The skepticism about the armistice nullification is grounded in past experience – North Korea has declared the armistice void multiple times.

North Korean state media said the US and South Korea "reduced the armistice agreement to a dead paper" when the two countries decided to carry out joint naval exercises that began yesterday, according to the Guardian. However, the exercises are an annual event point out US officials, and the latest round of sanctions against North Korea are the actual catalyst for the threats.

The Wall Street Journal reports that the North regularly portrays the military drills to its public as "a prelude to an invasion of the North" and threatens retaliation, but that its most recent threats are "higher pitched, reflecting Pyongyang's anger over United Nations sanctions."

The Christian Science Monitor's Steven Borowiec reports that despite the scrapping of the armistice and the cutting of the hotline, it may yet be bombast. Bong Young-shik, an analyst at the Asan Institute for Policy Studies, a think tank in Seoul, says precedence shows this could be more of a theatrical move than a harbinger of hostilities:  

“They’ve cut off communication before and it restarted. This doesn’t mean that they aren’t going to talk to South Korea forever. They cut off the line just to put pressure on the US and South Korea,” says Mr. Bong.

Time Magazine national security reporter Mark Thompson reports on the blog Military Intelligence that the exercises, known as Key Resolve 2013, are "designed to protect South Korea from an invasion from the North – the same way the Korean War began on June 25, 1950."

The exercises, which will last about 10 days, involve some 3,000 US troops and 10,000 South Korean troops. Mr. Thompson writes that US officials are concerned that Pyongyang will "seize upon" the exercises and sanctions as a "pretext for action."

But US military officials are betting that any North Korean-launched strike would be small, to avoid triggering a massive counter-offensive that could lead to a war that would likely mark the end of the North Korean government.

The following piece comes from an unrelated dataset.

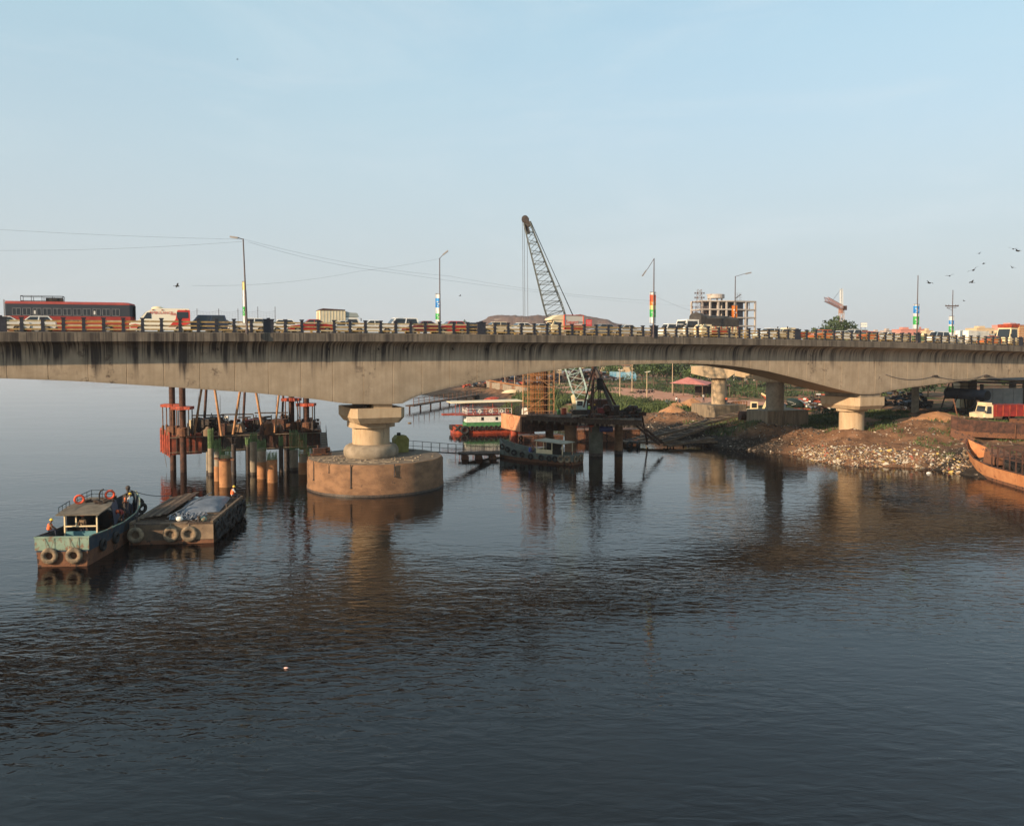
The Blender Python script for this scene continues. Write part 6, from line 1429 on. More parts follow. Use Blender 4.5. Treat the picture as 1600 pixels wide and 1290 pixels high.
    for ii, (xa, xb, hh, nn_, mm) in enumerate(((296,345,1.7,90,'darksteel'),(345,400,1.3,90,'rustd'),(400,452,1.6,90,'darksteel'),(452,498,1.2,60,'rustd'))):
        g = MB(); random.seed(300+ii)
        for k in range(nn_):
            x = random.uniform(xa,xb); Y = Yl+1.2+(x-262)/240*7+random.uniform(0,3); a = Pt(x,690,Y); z_ = zt+random.random()**1.6*hh; g.cbox((a.x,a.y,z_),(random.uniform(.1,.9),random.uniform(.1,.6),random.uniform(.1,.5)),random.uniform(0,3))
        part(e, 'deck_clutter', g, M[mm], kind='stuff')
    g = MB(); a = [(c[0].x+.2+k*(c[1].x-c[0].x-.4)/12, c[0].y+.1+k*(c[1].y-c[0].y)/12, zt) for k in (9,10,11,12)]; rail_run(g, a, 1.0, 2, .03, 1.3); part(e, 'guard_rail', g, M['rustd'])
    for (x, yb, Y) in ((256,716,101),(261,712,102)): g = MB(); a = Pt(x,700,Y); g.tube((a.x,a.y,zb+.5),(a.x+.3,a.y,.4 if x < 258 else 1.4),.03,n=4); part(e, 'hanging_rope', g, M['rope'])
    for k, (x, Y) in enumerate(((345,104),(475,109.5))):
        a = Pt(x,705,Y); g = MB(); g.cbox((a.x,a.y,zb-.25),(1.0,.5,.5)); part(e, 'bottom_bracket', g, M['darksteel'])
rig()
# gangway from platform to caisson, caisson clutter and walkway to the right
def gangway(name, label, a, b, w=.9, h=1.05, post=1.6, m_='darksteel'):
    a, b = Vector(a), Vector(b); e = thing(name, label, 'gangway', a); d = b-a; pr = d.cross(Vector((0,0,1))).normalized()*w/2
    n = max(3, int(d.length/.9))
    for k in range(n):
        p = d*(k+.06)/n; q = d*(k+.94)/n; g = MB(); g.beam(p+Vector((0,0,.05)), q+Vector((0,0,.05)), w, .05); part(e, 'plank', g, M['wood' if k % 2 else 'woodd'])
    for sg in (-1,1):
        g = MB(); g.beam(pr*sg, d+pr*sg, .08, .14); part(e, 'side_beam', g, M[m_])
        g = MB(); rail_run(g, [pr*sg, d+pr*sg], h, 2, .025, post); part(e, 'handrail', g, M[m_])
    return e
gangway('gangway', 'thin inclined gangway with handrail leading from the jack-up platform down to the caisson', at(505,676,106), B2W(7.2,9.5,ZC+.1), .7, 1.0, 3)
gangway('walkway', 'railed timber walkway leading right from the caisson across the river', B2W(16.6,8.2,ZC+.02), at(764,711,111), 1.3, 1.15, 2.0)
gangway('walkway', 'second span of the railed walkway with taller handrail ending near the tyre hung boat', at(732,706.5,113), at(802,705,117), 1.3, 1.5, 1.6)
p = at(748,714,112); e = thing('pontoon', 'small rusty float under the far end of the railed walkway', 'pontoon', (p.x, p.y, 0), .1)
for x in (-1.9,0,1.9): g = MB(); g.tube((x,-1.0,.15),(x,1.2,.15),.5,n=16); part(e, 'float_drum', g, M['rust'])
g = MB(); g.box((-2.8,-1,.62),(2.8,1.2,.78)); part(e, 'deck', g, M['woodd'])
C = lambda s_, t_, z_=0: B2W(s1+s_, tc1+t_, ZC+z_)
e = thing('engine', 'dark rusty engine on skids on the left of the caisson top', 'engine', C(-5.0,2.6), BETA)
g = MB(); g.box((-1.1,-.4,.1),(1.1,.4,.25)); part(e, 'skid', g, M['rust']); g = MB(); g.box((-.8,-.35,.25),(.5,.35,.85)); g.tube((.5,0,.6),(1.0,0,.6),.3,n=14); g.tube((-.3,0,.85),(-.3,0,1.15),.08); part(e, 'engine_block', g, M['rustd'])
g = MB()
rail_run(g, [(-2.2,-.3,0),(-1.2,-.3,0),(1.1,-.3,0)], .55, 2, .03, 1.1); part(e, 'guard_rail', g, M['darksteel'])
e = thing('water_tank', 'olive yellow tank standing behind the pier column on the caisson', 'tank', C(4.0,2.2), BETA)
g = MB(); g.loft([[(-.75,-.7,0),(.75,-.7,0),(.75,.7,0),(-.75,.7,0)],[(-.8,-.75,1.5),(.8,-.75,1.5),(.8,.75,1.5),(-.8,.75,1.5)],[(-.5,-.6,1.9),(.5,-.6,1.9),(.5,.6,1.9),(-.5,.6,1.9)]]); part(e, 'tank_body', g, mat('olive paint', (.16,.15,.03), (.22,.20,.05), 2, .7)); g = MB(); g.tube((-.2,0,1.9),(-.2,0,2.2),.22,n=14); part(e, 'lid', g, M['black'])
g = MB()
for k in range(26):
    a = random.uniform(-2.6,-.6); r0 = random.uniform(3.2,6.7); p = Vector((r0*math.cos(a),r0*math.sin(a),.03)); q = p+Vector((random.uniform(-1.8,1.8),random.uniform(-.5,.5),random.uniform(0,.05)))
    if q.xy.length < 6.9 and q.xy.length > 3.1: g.beam(p,q,.06,.05)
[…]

In 2010, a North Korean artillery barrage killed four South Koreans, and a suspected North Korean torpedo sank the 1,200-ton South Korean corvette ROKS Cheonan, killing 46 sailors. The North purportedly launched both military strikes, and didn’t pay a heavy price for doing so. Its leaders may be betting that they can do it yet again.

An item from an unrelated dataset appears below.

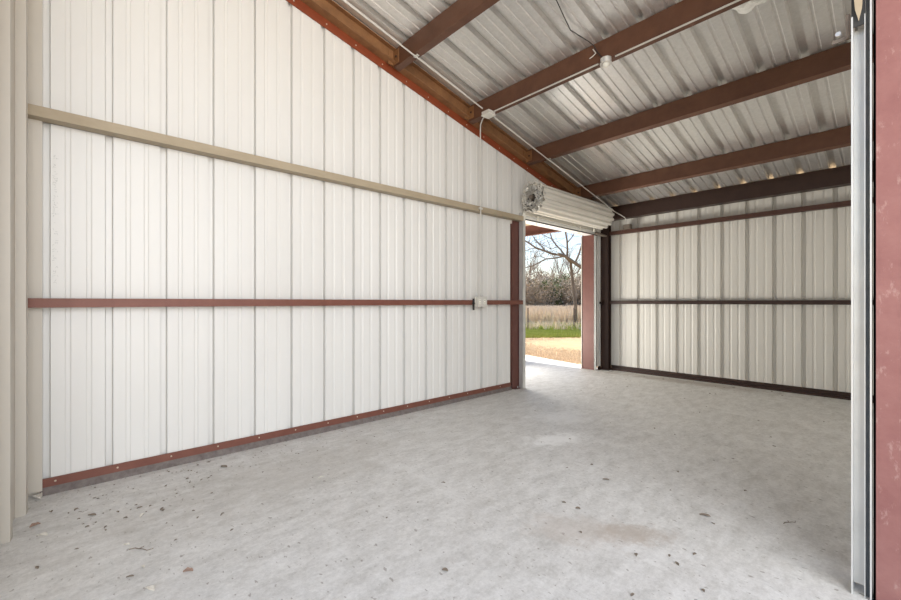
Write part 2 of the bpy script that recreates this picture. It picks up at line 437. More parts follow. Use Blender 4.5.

But one thing has changed. Despite diplomatic happy talk from [Army Gen. James Thurman, the top US commander in South Korea], the North has renounced the armistice. Legal niceties aside, that means – if South Korea and its US ally are provoked for a third time – they may be less reluctant to fire back. 

Thompson highlights an intelligence assessment from Korean experts Victor Cha and Ellen Kim of the Center for Strategic and International Studies warning of an imminent "North Korean provocation." The two experts state that the North has carried out some sort of "military provocation" within weeks of every presidential inauguration in the South since 1992. 

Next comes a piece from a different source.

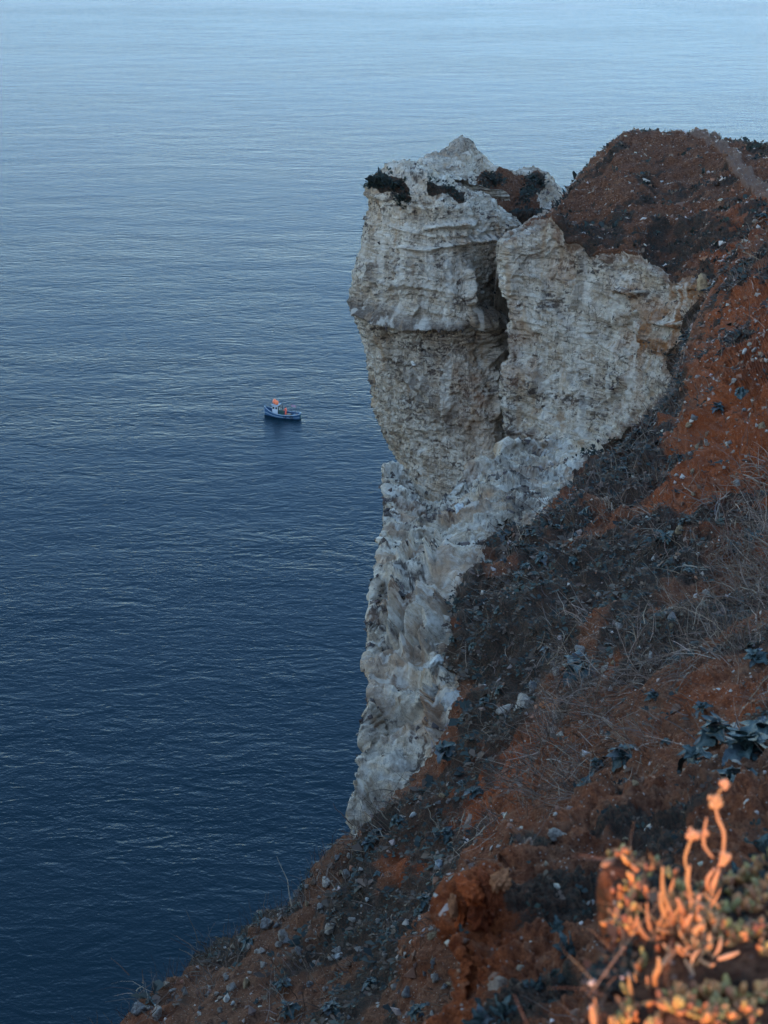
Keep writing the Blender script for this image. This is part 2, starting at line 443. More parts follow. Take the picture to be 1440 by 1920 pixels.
# --- front column of the headland
def trim_left(s, line, slack=3.0):
    """pulls back any boss that sticks out beyond the cliff's own outline"""
    qx, qy = pix(s.P)
    L = np.array(sorted(line, key=lambda q: q[1]), float); lim = np.interp(qy, L[:, 1], L[:, 0], left=-1e4, right=-1e4) - slack * (1.2 + 2.2 * fbm(s.P0, .45 if s.P0[:, 1].mean() > 60 else 1.1, 3, 8, .6))
    d = np.linalg.norm(s.P - np.array([0, 0, CAMZ]), axis=1)
    s.P[:, 0] += np.clip(lim - qx, 0, None) * d / FPX * .92
def build_column():
    Yb, Yc = 107, 105
    rows = [
        ([850, 830, 800, 800, 820, 850, 900, 930], [338, 334, 330, 330, 335, 345, 368, 390], [104, 104, 103, 103, 103, 103, 103, 103]),
        ([900, 800, 735, 762, 800, 855, 930, 972], [345, 322, 308, 303, 315, 345, 372, 428], [106, 105, 101, 98, 97, 97, 99, 102]),
        ([950, 760, 694, 735, 800, 865, 945, 985], [360, 350, 345, 348, 360, 382, 400, 440], [Yb, Yc, 99, 95.5, 94, 94.5, 97, 101]),
        ([960, 750, 689, 735, 800, 870, 950, 990], [410, 410, 405, 408, 415, 425, 430, 450], [Yb, Yc, 99, 95, 93.3, 94, 96.8, 100]),
        ([960, 740, 678, 730, 800, 868, 945, 990], [462, 462, 460, 462, 468, 475, 480, 490], [Yb, Yc, 99, 94.8, 93.2, 94, 97.4, 100]),
        ([960, 726, 663, 720, 800, 872, 930, 990], [515, 515, 515, 518, 522, 528, 530, 530], [Yb, Yc, 99, 94.5, 92.7, 93.2, 98.6, 100]),
        ([960, 726, 660, 720, 800, 892, 925, 990], [558, 558, 556, 562, 572, 572, 575, 575], [Yb, Yc, 99.2, 94.5, 93.0, 92.8, 99.3, 101]),
        ([960, 728, 665, 722, 800, 885, 930, 990], [592, 592, 585, 595, 608, 606, 610, 610], [Yb, Yc, 99.4, 94.9, 93.4, 93.5, 99.3, 101]),
        ([960, 735, 680, 735, 805, 880, 935, 990], [645, 645, 640, 642, 648, 650, 650, 650], [Yb, Yc, 99.5, 95.3, 93.8, 94.1, 98.2, 101]),
        ([960, 750, 690, 745, 815, 880, 935, 990], [705, 705, 702, 704, 705, 705, 705, 705], [Yb, Yc, 99.5, 95.5, 93.8, 93.2, 95, 100]),
        ([960, 760, 702, 755, 820, 880, 935, 990], [770, 770, 770, 770, 770, 770, 770, 770], [Yb, Yc, 99.5, 95.8, 94.2, 93.0, 93.5, 99]),
        ([960, 775, 722, 770, 830, 885, 935, 990], [830, 830, 830, 830, 830, 830, 830, 830], [Yb, Yc, 99.5, 96.2, 94.3, 93.0, 92.5, 98]),
        ([960, 790, 747, 785, 835, 890, 940, 990], [892, 892, 890, 890, 890, 890, 890, 890], [Yb, Yc, 99.5, 96.2, 94, 92.5, 92, 97]),
        ([960, 795, 750, 790, 840, 895, 945, 990], [960] * 8, [Yb, Yc, 99.5, 96.2, 94, 92.3, 91.5, 96]),
        ([960, 795, 745, 790, 840, 895, 945, 990], [1100] * 8, [Yb, Yc, 99.5, 96.2, 94, 92.3, 91.5, 96]),
    ]
    C = np.array([at(a, b, y) for a, b, y in rows])
    last = C[-1].copy(); last[:, 2] = -2; last[:, 0] = (last[:, 0] - last[:, 0].mean()) * 1.15 + last[:, 0].mean()
    C = np.concatenate([C, last[None]])
    s = Sheet(C, [12, 24, 31, 31, 31, 28, 24, 29, 32, 32, 30, 30, 22, 8, 4], [8, 26, 54, 66, 72, 54, 30])
    z, c1, c2 = chalk_relief(s, .85, 1.0, 3.0, 1.5)
    px, py = s.px, s.py
    vis = px < 1010
    carve(s, [(668, 574), (690, 580), (720, 590), (770, 604), (830, 606), (890, 602)], 9, 1.0)
    carve(s, [(785, 432), (830, 424), (900, 418)], 7, .7)
    carve(s, [(740, 463), (800, 470), (870, 452), (965, 442)], 6, .55)
    carve(s, [(868, 500), (880, 540), (888, 575)], 9, .8)
    k = carve(s, [(905, 600), (915, 640), (925, 665)], 26, 1.6, False)
    carve(s, [(920, 690), (926, 740), (928, 790)], 5, .5)
    carve(s, [(750, 700), (800, 735), (850, 780)], 16, .5)
    d = chalk_dirt(s, z, 2.0, 1.0, .50)
    g = lambda pts, w: np.exp(-(polyd(px, py, pts)[0] / w) ** 2)
    d = np.maximum(d, g([(665, 568), (700, 580), (730, 588)], 12) * .95)  # shade under the overhanging ledge, painted dark into the colour
    d = np.maximum(d, g([(730, 592), (800, 606), (880, 604)], 8) * .8)
    d = np.maximum(d, g([(915, 590), (925, 640)], 30) * .75 * ss(pn(s.P0, 1.5), -.3, .2))  # shade of the carved cave, painted dark and broken up by noise
    d = np.maximum(d, g([(745, 690), (790, 740), (850, 790)], 22) * .7 * ss(pn(s.P0, 1.8, 4), -.4, .2))
    d = np.maximum(d, g([(690, 500), (760, 505), (840, 510)], 16) * .75 * ss(fbm(s.P0, 2.5, 2), -.1, .25))
    d = np.maximum(d, g([(760, 660), (830, 672), (880, 665)], 10) * .7 * ss(fbm(s.P0, 2.5, 2, 7), -.1, .25))
    s.A['dirt_and_shade'] = np.clip(d, 0, 1)
    s.A['rust'] = .65 * g([(900, 715), (905, 750), (905, 790)], 16) * ss(pn(s.P0, .9), -.4, .3) + .3 * g([(860, 700), (900, 830)], 40)
    gr = ss(polyd(px, py, [(700, 330), (720, 345), (748, 350)])[0] + 10 * pn(s.P0, 1.0, 3), 22, 12)
    gr = np.maximum(gr, ss(polyd(px, py, [(750, 368), (758, 372)])[0] + 6 * pn(s.P0, 1.2, 3), 12, 6))
    gr = np.maximum(gr, ss(polyd(px, py, [(810, 348), (845, 355), (862, 368)])[0] + 8 * pn(s.P0, 1.2, 9), 14, 7))
    s.A['soil'] = gr; s.A['veg'] = gr; s.A['red'] = 0 * gr
    s.move(.10 * fbm(s.P0, 2.2, 3, 88, .65))
    trim_left(s, [(735, 307), (700, 326), (690, 345), (686, 380), (689, 410), (680, 450), (666, 490), (657, 535), (657, 570), (668, 610), (684, 650), (690, 700), (690, 730), (708, 780), (722, 830), (735, 870), (748, 890)])
    s.build('chalk_headland', M_FAR)
    return s

def build_back():
    px = [760, 795, 835, 868, 905, 950, 1000, 1038, 1070]
    cy = [330, 303, 282, 258, 296, 322, 316, 343, 395]
    my = [335, 320, 318, 325, 340, 348, 350, 370, 410]
    fy = [345, 345, 355, 372, 378, 388, 396, 400, 425]
    P1 = at(px, cy, [112, 113, 115, 116, 116, 117, 118, 117, 114])
    P2 = at(px, my, [108, 108, 109, 109, 110, 111, 112, 112, 110])
    P3 = at(px, fy, [104, 104, 104, 104, 104, 105, 106, 106, 106])
    P4 = at(px, [y + 40 for y in fy], [102, 102, 102, 102.5, 103, 103, 103, 104, 104])
    P0 = hidden(P1, 5, 4); Pm = hidden(P1, 7, 25)
    P5 = P4.copy(); P5[:, 2] -= 12
    P6 = P4.copy(); P6[:, 2] = -2
    C = np.array([Pm, P0, P1, P2, P3, P4, P5, P6])
    s = Sheet(C, [4, 10, 44, 44, 40, 14, 4], [26, 30, 30, 32, 34, 38, 34, 26])
    z, c1, c2 = chalk_relief(s, .75, 1.2, 8.0)
    carve(s, [(830, 355), (880, 350), (905, 352)], 4, .4)
    q = lambda pts: sd(s.px, s.py, pts)
    w = 6 * pn(s.P0, .7, 5) + 3 * pn(s.P0, 2.2, 5)
    gr = ss(q([(905, 322), (950, 318), (990, 330), (1000, 350), (1012, 385), (1040, 400), (1070, 420), (1060, 470), (940, 470), (900, 372), (885, 345)]) + w, -2, 3)
    gr = np.maximum(gr, ss(q([(1000, 318), (1018, 330), (1024, 350), (1000, 360), (985, 345), (990, 325)]) + w, -2, 3))
    vg = ss(q([(955, 390), (1020, 396), (1075, 410), (1060, 470), (950, 470)]) + w * .6, -2, 3)
    vg = np.maximum(vg, .9 * ss(q([(905, 325), (935, 322), (945, 340), (925, 350), (900, 350), (890, 345)]) + w, -2, 2))
    vg = np.maximum(vg, .9 * ss(q([(985, 318), (1018, 330), (1026, 352), (1005, 368), (980, 384), (972, 370), (985, 350)]) + w, -2, 2))
    vg = np.maximum(vg, .9 * ss(q([(800, 338), (850, 345), (865, 362), (830, 372), (795, 350)]) + w, -2, 2))
    gr = np.maximum(gr, vg)
    s.A['soil'] = gr; s.A['veg'] = vg; s.A['red'] = .1 + 0 * gr
    s.A['dirt_and_shade'] = np.maximum(chalk_dirt(s, z, 12.0, 1.3, .46), .5 * ss(s.py, 310, 280))
    s.A['rust'] = 0 * gr
    s.move(.16 * fbm(s.P0, 1.8, 4, 88, .65)); s.build('chalk_peak', M_FAR)
    return s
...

President Park Guen-hye, South Korea's first female president, was inaugurated on Feb. 25. "Not a good prospect at all," they write, according to Thompson.

South Korea has been under pressure to respond more forcefully than it did following the 2010 shelling of Yeonpyeong Island, which resulted in the deaths of four South Koreans, reports the Monitor:

The government has pledged not to repeat that response. Kim Yong-hyun, operational director of South Korea’s Joint Chiefs of Staff said last week: "If North Korea pushes ahead with provocations that would threaten the lives and safety of our citizens, our military will strongly and sternly punish the provocations' starting point, its supporting forces and corps-level commanding post."  

And Seoul continues to push back on the North, insisting today that Pyongyang cannot legally end the armistice unilaterally, BBC reports.

 "Unilateral abrogation or termination of the armistice agreement is not allowed under its regulations or according to international law," Foreign Ministry spokesman Cho Tai-Young said.

Seoul would "absolutely keep the armistice agreement as well as strengthen consultation and cooperation with the United States and China, who are also concerned parties of the armistice", he said.